» What to do:
Take the lines from the one with "Write the bpy script that would produce this render. The Blender" through the one with "R = math.radians", both ends kept, and reproduce them exactly without the pictures.

» Records for this exercise:
* * * * * * *

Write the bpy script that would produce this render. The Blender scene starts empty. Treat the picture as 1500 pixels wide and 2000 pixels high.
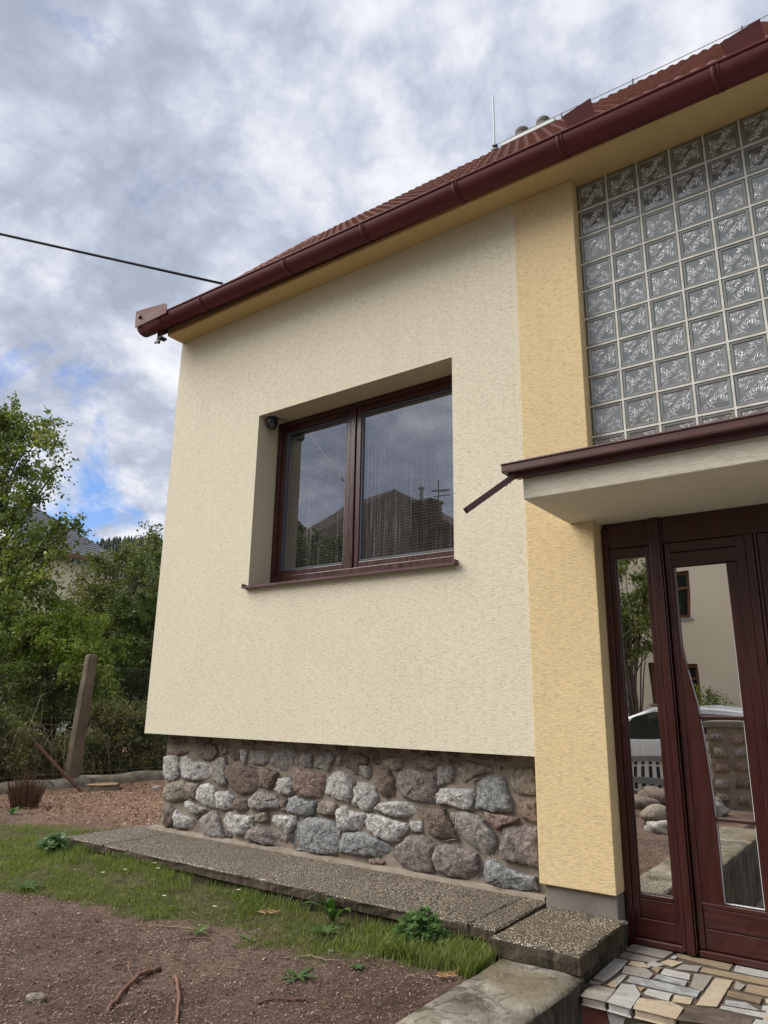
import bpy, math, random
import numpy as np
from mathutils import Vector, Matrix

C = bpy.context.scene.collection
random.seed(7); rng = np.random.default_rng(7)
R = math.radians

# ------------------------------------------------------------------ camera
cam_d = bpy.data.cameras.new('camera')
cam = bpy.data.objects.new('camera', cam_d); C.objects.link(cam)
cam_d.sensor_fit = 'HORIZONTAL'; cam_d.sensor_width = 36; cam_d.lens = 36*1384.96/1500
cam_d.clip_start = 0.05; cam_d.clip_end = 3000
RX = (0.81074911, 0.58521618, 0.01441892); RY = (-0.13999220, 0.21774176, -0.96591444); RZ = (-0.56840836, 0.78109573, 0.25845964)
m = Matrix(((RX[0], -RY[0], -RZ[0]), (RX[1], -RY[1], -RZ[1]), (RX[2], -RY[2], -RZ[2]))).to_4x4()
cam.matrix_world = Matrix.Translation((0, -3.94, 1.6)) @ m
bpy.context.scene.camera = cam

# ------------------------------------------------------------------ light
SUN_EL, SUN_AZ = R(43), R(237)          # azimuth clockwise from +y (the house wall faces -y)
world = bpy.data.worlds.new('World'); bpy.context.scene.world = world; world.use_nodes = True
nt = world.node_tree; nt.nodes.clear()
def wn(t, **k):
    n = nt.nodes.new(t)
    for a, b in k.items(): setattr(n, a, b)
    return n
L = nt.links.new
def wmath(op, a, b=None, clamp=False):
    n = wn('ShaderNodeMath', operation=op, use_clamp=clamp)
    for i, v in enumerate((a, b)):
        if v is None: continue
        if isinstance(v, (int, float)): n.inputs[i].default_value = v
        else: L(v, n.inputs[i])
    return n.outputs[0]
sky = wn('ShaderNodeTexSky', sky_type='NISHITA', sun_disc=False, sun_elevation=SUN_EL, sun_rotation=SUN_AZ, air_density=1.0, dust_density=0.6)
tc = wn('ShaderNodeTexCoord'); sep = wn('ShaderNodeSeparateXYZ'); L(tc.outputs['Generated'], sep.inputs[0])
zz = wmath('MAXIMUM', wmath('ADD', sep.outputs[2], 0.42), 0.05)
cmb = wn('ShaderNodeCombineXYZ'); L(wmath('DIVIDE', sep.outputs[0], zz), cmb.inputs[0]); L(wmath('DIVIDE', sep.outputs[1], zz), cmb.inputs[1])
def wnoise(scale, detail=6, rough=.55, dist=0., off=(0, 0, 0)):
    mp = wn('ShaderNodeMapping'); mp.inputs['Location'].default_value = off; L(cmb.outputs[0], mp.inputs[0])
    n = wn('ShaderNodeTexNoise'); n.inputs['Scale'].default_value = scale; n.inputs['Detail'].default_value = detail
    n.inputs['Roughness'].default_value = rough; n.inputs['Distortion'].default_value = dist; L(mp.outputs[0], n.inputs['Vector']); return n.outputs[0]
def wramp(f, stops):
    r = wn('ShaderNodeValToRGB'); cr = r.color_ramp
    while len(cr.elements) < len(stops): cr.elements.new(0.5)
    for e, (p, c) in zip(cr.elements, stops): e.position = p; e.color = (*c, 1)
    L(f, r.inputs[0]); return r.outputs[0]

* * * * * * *

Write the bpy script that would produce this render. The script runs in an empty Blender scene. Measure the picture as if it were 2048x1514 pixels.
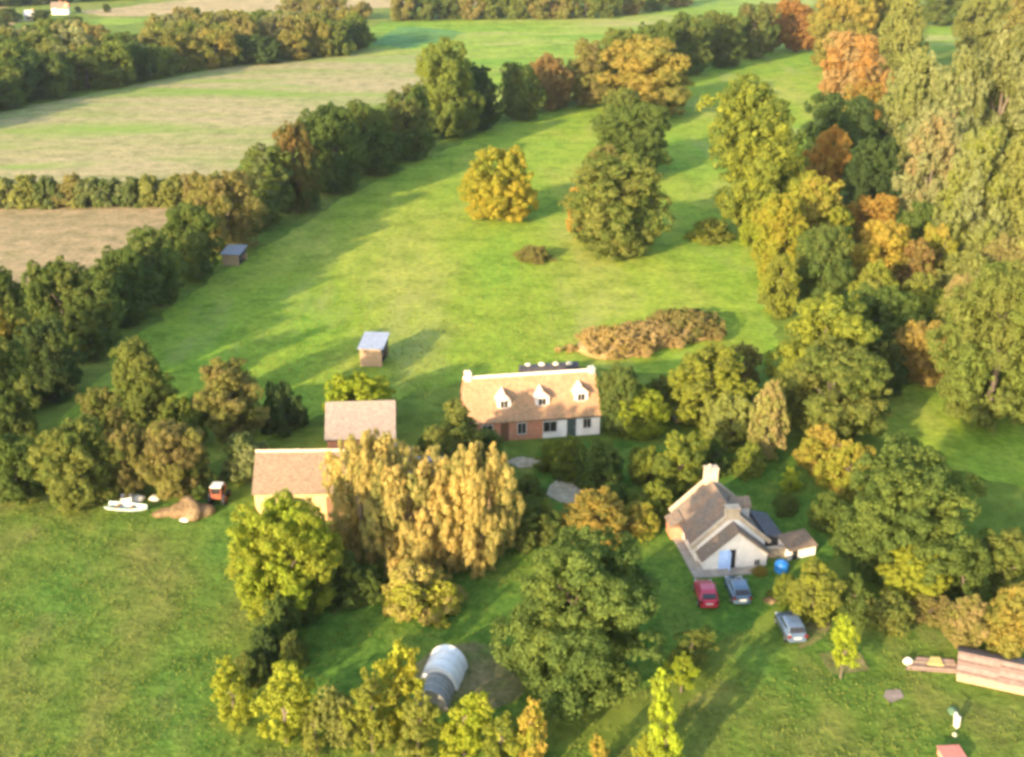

* * * * * * *

» Complete output:
Write the bpy script that would produce this render. The Blender scene starts empty. Treat the picture as 1500 pixels wide and 2000 pixels high.
import bpy, math, random
import numpy as np
from mathutils import Vector, Matrix

C = bpy.context.scene.collection
random.seed(7); rng = np.random.default_rng(7)
R = math.radians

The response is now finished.